The dangers of re-reading a book

Good morning bookies!

Bright sunshine today in West Tennessee, but cold, high 30’s, which to me might as well be Antarctica.

No link today, just a passing thought. I guess you all know I’m researching a book dealing with World War II. Whether or not the book ever actually gets written, I don’t know, but I research it daily. Last night about 11:30 I was re-reading (for the umpteenth time) The Last 100 Days by John Toland, a book I probably could repeat large swatches off by heart. And what did I suddenly find that I had never found before? A major error. How could I have missed it? Moreover, how could his editors have missed it, not to mention the historian himself?

On page 205 he mentions that Sepp Dietrich’s Sixth Panzer Army had lost 30% of its tanks and AFVs attempting to relieve Budapest.

Ummm…no, it didn’t.
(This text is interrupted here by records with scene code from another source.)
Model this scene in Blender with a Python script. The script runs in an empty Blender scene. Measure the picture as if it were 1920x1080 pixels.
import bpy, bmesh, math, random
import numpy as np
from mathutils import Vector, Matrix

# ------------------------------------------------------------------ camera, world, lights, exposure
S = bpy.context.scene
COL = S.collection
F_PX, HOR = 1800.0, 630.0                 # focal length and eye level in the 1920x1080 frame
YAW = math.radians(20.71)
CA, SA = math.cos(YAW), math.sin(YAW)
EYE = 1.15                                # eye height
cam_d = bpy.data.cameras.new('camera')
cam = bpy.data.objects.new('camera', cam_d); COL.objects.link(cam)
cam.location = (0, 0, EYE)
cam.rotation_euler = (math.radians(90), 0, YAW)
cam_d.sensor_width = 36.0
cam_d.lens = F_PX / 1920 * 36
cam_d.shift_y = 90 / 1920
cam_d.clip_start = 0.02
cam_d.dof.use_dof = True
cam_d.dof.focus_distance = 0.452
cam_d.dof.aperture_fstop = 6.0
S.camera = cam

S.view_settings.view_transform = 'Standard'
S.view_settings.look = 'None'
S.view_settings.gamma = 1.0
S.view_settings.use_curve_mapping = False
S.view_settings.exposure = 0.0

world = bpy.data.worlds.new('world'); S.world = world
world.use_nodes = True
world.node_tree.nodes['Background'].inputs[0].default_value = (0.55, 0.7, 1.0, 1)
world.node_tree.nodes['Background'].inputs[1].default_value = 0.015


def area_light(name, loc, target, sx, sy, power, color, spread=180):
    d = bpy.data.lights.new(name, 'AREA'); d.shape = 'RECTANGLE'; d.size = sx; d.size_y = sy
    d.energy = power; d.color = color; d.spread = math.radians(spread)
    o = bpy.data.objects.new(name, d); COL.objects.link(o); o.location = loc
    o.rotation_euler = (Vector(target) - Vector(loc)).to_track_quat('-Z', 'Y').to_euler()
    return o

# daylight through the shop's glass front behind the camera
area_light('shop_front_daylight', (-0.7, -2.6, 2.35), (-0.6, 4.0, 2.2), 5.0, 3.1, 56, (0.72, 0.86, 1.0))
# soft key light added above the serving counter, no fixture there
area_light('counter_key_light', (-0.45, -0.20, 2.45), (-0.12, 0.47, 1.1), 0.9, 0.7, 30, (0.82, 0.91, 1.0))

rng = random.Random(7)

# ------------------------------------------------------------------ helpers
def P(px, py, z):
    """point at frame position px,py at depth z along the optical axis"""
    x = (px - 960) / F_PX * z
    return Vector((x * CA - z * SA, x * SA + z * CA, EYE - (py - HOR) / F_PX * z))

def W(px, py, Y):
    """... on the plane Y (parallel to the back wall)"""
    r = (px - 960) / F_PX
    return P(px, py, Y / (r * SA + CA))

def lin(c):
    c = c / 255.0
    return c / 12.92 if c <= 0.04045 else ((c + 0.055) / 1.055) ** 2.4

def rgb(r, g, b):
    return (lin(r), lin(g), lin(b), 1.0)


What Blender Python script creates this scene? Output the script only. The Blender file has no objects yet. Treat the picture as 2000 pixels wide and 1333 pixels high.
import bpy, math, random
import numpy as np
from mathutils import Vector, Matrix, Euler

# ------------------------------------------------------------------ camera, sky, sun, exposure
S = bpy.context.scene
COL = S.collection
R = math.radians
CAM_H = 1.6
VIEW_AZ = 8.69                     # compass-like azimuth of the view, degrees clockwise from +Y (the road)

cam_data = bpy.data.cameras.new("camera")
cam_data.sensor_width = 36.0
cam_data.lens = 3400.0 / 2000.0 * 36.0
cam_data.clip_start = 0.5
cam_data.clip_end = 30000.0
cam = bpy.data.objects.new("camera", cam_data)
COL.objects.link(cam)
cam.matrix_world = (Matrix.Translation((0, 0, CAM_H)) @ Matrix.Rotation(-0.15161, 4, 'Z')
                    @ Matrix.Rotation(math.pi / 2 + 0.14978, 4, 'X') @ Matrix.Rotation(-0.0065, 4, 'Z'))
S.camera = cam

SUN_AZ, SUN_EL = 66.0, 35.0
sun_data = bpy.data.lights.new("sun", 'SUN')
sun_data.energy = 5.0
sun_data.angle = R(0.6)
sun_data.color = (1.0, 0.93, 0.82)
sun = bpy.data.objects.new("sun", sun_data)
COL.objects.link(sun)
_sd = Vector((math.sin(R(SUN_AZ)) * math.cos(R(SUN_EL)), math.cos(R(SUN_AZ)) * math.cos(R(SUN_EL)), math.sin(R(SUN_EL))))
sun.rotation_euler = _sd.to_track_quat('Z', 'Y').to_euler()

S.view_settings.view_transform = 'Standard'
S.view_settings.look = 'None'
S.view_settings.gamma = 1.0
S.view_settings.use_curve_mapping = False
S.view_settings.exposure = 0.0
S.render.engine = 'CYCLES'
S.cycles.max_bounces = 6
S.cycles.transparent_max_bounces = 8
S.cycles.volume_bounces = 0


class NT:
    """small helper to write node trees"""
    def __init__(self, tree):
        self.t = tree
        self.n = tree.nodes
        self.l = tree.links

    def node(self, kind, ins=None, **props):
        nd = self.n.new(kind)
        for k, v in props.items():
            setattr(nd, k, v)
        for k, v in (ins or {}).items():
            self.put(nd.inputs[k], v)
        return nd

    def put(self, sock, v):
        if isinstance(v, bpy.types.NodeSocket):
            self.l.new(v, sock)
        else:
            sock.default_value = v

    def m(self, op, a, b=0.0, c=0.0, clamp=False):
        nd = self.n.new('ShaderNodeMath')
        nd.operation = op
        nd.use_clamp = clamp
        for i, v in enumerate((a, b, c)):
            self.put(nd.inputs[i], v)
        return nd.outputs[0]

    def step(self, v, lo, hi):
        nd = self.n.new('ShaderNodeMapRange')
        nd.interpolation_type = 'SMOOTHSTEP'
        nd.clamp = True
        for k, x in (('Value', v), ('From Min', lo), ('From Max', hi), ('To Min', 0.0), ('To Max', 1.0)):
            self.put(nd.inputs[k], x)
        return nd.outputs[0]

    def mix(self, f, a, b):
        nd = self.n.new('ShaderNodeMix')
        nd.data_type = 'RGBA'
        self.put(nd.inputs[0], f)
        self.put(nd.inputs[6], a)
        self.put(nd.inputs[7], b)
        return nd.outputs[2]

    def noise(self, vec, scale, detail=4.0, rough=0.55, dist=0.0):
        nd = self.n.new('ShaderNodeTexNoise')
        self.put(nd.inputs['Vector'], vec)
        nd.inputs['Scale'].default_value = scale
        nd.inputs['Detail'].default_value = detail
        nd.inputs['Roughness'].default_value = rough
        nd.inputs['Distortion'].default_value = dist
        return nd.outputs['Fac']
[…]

Budapest fell on February 11-12, with breakouts continuing for a few more days by small groups. The three relief attempts in January and February were all carried out by Sixth Army, commanded by Hermann Balck, not Sixth Panzer Army commanded by Sepp Dietrich. Sixth Panzer Army wasn’t even fully in Hungary yet and did not actually fight in that area until the offensive on the Gran River later in the month. How had I never noticed this before? And how many other errors have I overlooked in this book?

It just goes to show you that re-reading a favorite book isn’t always a good thing.